▶ _What you need to do_: Check every line of the entries below for the word "Write", and copy the ones that have it.

▶ _Dataset extract_:
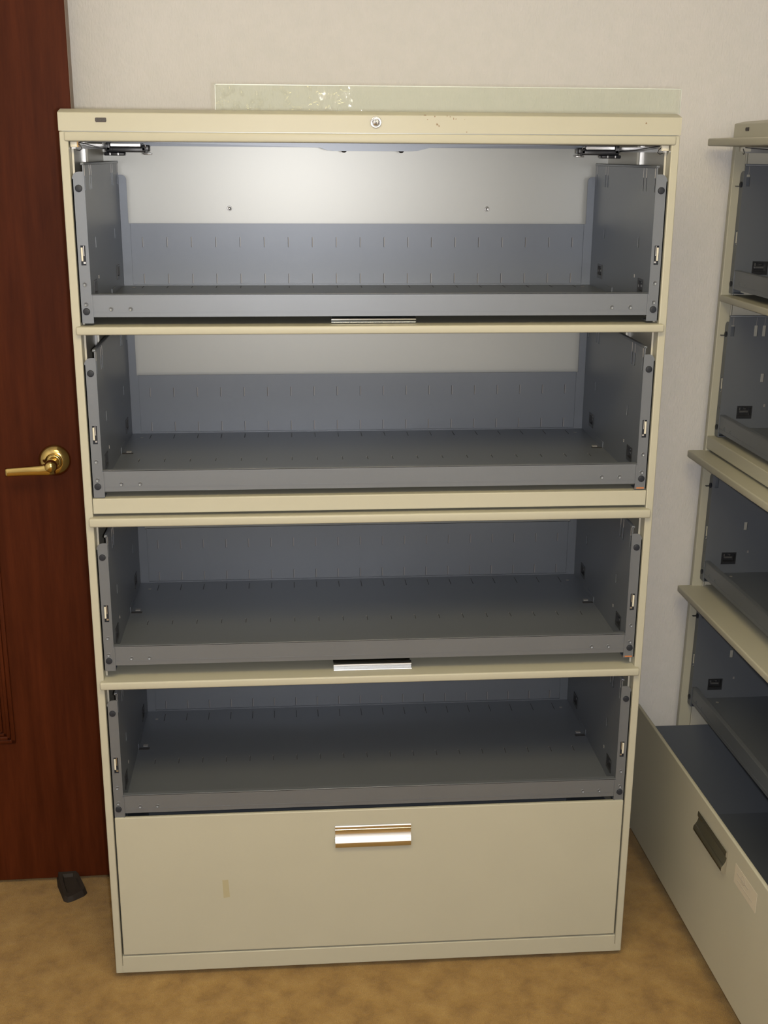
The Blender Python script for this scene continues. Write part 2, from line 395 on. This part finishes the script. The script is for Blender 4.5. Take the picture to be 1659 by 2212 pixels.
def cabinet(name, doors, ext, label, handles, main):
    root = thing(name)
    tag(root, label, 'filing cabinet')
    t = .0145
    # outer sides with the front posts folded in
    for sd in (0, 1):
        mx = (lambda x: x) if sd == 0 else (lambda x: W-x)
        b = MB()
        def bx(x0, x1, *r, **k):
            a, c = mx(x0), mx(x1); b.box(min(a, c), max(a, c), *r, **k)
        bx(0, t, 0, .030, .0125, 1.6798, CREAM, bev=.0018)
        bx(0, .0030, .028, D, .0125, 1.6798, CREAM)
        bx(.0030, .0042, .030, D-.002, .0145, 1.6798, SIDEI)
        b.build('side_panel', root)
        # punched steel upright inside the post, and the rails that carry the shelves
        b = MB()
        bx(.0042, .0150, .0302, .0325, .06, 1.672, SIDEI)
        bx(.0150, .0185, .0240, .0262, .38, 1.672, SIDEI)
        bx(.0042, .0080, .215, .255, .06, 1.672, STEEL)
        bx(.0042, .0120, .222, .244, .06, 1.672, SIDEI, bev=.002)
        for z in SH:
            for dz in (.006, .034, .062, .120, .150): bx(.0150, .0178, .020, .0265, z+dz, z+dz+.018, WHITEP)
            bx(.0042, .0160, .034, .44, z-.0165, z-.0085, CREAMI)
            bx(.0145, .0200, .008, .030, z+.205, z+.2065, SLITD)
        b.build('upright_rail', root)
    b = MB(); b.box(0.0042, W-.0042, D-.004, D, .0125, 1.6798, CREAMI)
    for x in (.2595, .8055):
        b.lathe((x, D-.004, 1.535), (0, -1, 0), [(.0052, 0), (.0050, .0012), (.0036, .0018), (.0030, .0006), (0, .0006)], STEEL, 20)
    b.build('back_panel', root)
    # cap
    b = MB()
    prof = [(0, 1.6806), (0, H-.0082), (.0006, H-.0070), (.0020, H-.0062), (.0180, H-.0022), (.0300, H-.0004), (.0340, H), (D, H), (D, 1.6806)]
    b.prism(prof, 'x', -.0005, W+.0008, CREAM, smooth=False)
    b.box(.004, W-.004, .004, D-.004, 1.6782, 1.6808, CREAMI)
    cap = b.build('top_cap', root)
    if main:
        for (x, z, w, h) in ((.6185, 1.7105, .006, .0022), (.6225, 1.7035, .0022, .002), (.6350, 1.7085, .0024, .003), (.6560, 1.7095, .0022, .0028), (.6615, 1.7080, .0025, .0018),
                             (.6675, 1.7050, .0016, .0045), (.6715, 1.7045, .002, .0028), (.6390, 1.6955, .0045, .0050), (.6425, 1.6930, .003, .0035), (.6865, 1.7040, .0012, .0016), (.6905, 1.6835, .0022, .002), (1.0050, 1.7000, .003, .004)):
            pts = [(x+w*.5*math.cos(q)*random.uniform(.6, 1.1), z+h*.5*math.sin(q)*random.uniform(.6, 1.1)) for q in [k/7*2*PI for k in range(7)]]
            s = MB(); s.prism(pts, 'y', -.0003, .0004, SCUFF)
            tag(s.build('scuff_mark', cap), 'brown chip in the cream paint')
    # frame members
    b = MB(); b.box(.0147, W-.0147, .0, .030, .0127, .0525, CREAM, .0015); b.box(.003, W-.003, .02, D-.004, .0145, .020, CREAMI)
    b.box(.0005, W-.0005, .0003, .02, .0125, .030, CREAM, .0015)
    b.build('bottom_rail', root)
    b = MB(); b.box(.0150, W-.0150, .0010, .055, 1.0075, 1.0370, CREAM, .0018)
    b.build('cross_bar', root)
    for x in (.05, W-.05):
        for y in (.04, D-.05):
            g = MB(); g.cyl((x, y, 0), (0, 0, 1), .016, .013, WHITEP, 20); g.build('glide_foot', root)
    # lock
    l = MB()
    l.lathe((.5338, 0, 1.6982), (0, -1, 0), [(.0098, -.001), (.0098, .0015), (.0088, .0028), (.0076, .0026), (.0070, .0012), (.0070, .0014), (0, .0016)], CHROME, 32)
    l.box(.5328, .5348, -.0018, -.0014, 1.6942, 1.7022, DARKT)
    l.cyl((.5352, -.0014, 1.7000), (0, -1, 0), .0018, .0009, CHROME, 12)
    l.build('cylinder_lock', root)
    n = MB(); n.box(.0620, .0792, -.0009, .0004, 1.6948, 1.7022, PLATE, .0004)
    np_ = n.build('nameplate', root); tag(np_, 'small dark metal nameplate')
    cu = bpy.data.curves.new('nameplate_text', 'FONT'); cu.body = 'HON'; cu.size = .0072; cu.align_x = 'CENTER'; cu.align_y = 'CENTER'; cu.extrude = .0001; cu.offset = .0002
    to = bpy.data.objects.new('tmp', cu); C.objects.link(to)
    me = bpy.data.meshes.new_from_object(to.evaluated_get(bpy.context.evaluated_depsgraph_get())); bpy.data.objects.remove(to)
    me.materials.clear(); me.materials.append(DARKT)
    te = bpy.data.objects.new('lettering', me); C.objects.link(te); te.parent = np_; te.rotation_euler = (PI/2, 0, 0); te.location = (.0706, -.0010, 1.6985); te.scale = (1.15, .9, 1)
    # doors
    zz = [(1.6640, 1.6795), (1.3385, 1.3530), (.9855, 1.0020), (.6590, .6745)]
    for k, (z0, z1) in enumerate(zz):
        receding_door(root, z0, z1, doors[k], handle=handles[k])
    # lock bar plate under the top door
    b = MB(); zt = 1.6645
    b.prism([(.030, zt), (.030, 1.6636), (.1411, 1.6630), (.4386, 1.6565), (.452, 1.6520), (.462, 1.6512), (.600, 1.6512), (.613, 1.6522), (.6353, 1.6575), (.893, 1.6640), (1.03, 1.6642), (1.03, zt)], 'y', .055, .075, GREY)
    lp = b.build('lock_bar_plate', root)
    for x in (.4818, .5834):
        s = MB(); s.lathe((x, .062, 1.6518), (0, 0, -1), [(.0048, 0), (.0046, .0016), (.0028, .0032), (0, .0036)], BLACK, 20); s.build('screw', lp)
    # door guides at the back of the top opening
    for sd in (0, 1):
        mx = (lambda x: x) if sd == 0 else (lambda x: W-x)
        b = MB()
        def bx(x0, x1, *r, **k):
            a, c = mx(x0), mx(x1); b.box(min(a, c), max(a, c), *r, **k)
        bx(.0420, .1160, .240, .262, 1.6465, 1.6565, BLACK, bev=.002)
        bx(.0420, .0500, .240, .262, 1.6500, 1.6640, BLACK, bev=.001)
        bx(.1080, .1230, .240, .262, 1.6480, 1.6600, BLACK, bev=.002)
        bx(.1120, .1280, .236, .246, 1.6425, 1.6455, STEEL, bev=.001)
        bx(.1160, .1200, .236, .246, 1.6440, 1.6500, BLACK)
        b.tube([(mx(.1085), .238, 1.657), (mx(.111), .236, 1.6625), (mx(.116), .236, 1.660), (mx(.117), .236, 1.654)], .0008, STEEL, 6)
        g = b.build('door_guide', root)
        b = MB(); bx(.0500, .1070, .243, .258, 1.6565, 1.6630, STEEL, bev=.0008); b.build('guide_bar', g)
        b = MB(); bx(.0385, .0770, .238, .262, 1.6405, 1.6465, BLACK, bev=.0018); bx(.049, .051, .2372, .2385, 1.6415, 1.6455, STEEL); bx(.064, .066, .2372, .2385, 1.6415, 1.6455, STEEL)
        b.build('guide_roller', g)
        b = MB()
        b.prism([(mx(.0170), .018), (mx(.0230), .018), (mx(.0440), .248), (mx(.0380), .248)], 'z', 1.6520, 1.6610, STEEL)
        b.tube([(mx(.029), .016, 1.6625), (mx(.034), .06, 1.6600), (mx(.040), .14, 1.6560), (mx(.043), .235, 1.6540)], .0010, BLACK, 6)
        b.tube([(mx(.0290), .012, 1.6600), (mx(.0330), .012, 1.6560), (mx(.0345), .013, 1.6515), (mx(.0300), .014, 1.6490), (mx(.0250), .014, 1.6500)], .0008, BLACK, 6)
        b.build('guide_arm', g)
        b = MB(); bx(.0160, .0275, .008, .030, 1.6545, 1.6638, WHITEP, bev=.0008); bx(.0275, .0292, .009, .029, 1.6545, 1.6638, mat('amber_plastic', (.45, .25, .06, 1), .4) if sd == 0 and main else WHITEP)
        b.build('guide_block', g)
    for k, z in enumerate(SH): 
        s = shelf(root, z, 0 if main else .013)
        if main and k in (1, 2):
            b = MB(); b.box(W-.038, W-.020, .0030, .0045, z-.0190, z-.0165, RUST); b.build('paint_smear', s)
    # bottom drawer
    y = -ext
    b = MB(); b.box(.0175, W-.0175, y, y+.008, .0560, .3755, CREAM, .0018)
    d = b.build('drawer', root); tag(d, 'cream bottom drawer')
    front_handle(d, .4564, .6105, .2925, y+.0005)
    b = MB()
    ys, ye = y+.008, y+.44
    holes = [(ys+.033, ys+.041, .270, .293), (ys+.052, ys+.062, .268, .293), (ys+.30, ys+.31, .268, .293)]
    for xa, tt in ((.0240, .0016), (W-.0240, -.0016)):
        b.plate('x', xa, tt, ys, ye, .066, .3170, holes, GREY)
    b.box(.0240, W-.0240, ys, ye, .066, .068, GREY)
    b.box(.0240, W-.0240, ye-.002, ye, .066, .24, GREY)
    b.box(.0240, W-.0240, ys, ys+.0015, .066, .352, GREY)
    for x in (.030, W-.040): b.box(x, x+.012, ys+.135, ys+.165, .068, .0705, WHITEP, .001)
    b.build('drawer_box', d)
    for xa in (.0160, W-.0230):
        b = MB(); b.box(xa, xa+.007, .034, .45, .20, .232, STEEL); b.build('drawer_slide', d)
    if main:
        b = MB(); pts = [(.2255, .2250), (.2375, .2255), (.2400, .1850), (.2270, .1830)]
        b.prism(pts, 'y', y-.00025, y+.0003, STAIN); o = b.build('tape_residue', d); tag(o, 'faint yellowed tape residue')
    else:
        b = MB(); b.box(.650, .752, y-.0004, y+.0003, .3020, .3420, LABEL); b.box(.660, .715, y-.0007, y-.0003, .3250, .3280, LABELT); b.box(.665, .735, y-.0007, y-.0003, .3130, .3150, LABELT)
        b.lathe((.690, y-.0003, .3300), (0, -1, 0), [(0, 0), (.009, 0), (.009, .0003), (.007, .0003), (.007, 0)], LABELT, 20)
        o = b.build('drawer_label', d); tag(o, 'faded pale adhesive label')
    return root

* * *

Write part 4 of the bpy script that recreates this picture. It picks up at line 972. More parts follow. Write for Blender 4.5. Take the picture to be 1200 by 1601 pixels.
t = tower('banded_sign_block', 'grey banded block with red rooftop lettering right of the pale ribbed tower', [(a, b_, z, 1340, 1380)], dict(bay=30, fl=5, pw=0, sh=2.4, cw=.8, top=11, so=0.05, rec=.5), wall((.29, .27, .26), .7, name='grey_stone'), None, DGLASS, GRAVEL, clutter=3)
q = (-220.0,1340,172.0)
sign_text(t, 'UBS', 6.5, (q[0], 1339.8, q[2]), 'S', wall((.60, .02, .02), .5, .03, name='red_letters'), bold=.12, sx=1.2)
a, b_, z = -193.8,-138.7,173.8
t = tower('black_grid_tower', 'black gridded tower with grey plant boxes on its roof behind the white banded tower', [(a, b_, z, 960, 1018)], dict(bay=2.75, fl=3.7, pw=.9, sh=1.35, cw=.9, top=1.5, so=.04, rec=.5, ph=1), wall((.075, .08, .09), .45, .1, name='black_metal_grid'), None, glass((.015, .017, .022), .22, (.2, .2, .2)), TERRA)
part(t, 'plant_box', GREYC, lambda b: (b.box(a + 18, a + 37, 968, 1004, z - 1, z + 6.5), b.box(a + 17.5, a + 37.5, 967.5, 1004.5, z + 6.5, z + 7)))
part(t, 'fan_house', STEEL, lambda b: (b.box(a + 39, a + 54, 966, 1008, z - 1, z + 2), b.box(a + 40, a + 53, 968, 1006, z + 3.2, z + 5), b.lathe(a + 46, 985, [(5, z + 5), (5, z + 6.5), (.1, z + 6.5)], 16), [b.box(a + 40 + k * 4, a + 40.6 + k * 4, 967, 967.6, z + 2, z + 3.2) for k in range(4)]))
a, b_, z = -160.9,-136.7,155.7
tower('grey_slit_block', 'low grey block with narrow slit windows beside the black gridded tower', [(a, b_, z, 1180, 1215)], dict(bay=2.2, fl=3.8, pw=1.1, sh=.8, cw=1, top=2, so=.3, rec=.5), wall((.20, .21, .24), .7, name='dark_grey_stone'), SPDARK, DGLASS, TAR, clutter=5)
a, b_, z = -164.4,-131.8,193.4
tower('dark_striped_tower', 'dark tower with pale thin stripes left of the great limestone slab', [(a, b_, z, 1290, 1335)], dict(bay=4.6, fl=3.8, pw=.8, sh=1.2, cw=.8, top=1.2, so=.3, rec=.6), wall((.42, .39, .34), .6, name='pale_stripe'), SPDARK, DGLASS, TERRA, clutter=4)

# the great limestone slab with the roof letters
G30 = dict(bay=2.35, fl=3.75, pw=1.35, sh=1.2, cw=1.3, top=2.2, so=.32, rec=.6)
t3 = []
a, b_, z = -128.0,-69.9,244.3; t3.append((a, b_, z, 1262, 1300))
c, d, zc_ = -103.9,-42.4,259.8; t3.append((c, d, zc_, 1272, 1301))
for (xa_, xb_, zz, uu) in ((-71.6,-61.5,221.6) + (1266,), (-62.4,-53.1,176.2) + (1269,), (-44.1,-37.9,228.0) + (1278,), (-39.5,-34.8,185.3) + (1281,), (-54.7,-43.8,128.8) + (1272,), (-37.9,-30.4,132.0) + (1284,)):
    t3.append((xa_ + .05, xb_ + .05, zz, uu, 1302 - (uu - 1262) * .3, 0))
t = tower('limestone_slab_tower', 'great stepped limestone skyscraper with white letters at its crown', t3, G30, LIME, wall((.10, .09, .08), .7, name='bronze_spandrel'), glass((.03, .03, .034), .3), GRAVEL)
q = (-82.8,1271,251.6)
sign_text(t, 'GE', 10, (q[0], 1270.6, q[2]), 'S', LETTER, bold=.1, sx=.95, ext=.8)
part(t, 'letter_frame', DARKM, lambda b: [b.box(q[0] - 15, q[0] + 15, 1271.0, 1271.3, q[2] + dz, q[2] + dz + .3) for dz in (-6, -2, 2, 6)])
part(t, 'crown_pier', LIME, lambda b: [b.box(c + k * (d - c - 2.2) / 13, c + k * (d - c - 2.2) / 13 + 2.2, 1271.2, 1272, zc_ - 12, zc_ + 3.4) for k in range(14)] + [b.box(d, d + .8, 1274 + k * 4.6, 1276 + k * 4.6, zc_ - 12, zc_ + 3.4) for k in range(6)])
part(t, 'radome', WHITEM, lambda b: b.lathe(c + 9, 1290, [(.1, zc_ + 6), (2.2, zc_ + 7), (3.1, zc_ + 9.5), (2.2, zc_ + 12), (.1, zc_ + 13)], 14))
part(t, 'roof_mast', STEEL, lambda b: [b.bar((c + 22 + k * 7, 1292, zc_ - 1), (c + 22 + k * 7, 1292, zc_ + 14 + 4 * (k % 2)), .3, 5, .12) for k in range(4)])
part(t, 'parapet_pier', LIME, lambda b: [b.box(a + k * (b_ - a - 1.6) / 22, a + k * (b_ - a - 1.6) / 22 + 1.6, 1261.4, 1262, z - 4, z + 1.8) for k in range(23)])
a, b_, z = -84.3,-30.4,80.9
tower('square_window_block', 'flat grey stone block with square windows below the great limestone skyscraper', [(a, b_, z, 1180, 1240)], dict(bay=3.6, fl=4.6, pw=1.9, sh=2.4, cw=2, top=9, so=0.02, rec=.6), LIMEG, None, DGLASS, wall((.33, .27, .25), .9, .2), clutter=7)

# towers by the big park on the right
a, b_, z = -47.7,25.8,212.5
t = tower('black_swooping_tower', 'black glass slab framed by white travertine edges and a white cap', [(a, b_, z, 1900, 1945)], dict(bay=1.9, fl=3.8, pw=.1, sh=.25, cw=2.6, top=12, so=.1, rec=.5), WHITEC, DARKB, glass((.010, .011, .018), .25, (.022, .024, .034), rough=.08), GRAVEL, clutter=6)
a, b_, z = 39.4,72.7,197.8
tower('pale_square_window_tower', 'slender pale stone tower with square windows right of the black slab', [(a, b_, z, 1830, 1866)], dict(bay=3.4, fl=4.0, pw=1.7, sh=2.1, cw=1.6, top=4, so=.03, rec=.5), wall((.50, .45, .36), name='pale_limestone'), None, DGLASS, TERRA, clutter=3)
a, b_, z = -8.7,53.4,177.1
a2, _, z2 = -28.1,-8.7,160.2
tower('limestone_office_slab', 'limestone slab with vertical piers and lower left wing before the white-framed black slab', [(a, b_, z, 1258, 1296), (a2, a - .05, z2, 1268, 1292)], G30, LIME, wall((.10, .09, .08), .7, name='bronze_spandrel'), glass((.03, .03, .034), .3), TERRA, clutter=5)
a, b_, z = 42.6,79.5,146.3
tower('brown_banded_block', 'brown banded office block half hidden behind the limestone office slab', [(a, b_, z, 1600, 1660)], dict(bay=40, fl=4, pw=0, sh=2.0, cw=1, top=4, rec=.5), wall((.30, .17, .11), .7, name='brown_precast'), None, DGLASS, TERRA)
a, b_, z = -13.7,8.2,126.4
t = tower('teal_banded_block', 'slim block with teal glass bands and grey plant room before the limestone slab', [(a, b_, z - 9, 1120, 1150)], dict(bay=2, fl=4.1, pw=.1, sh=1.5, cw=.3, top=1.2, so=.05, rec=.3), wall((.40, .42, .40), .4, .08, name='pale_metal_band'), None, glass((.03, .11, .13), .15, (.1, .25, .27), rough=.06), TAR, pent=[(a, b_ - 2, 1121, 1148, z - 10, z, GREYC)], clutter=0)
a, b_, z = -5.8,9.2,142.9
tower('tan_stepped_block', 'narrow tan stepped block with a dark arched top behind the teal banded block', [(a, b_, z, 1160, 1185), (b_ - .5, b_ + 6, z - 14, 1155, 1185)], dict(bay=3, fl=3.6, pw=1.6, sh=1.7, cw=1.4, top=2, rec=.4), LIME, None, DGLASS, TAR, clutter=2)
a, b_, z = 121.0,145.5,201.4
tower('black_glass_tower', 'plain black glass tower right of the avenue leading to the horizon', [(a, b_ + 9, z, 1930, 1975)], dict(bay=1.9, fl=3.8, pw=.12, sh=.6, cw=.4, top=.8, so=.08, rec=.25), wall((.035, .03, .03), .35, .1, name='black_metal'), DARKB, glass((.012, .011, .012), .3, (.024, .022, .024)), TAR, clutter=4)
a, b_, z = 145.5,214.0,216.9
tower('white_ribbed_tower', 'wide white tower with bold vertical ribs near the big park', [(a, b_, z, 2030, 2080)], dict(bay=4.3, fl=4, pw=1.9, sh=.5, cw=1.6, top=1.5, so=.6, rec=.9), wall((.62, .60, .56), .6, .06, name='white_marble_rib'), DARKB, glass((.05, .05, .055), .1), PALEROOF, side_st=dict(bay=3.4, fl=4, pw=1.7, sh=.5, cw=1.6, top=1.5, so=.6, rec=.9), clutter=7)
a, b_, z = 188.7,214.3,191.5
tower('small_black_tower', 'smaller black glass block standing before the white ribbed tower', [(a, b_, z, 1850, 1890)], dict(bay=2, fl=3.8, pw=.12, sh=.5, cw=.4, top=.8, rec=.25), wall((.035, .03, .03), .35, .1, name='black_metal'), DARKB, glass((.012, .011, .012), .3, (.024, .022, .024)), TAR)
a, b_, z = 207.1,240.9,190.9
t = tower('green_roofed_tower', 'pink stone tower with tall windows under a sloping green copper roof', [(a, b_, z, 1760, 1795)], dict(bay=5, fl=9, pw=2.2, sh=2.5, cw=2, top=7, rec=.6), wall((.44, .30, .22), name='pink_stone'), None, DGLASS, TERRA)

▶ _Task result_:
The Blender Python script for this scene continues. Write part 2, from line 395 on. This part finishes the script. The script is for Blender 4.5. Take the picture to be 1659 by 2212 pixels.
Write part 4 of the bpy script that recreates this picture. It picks up at line 972. More parts follow. Write for Blender 4.5. Take the picture to be 1200 by 1601 pixels.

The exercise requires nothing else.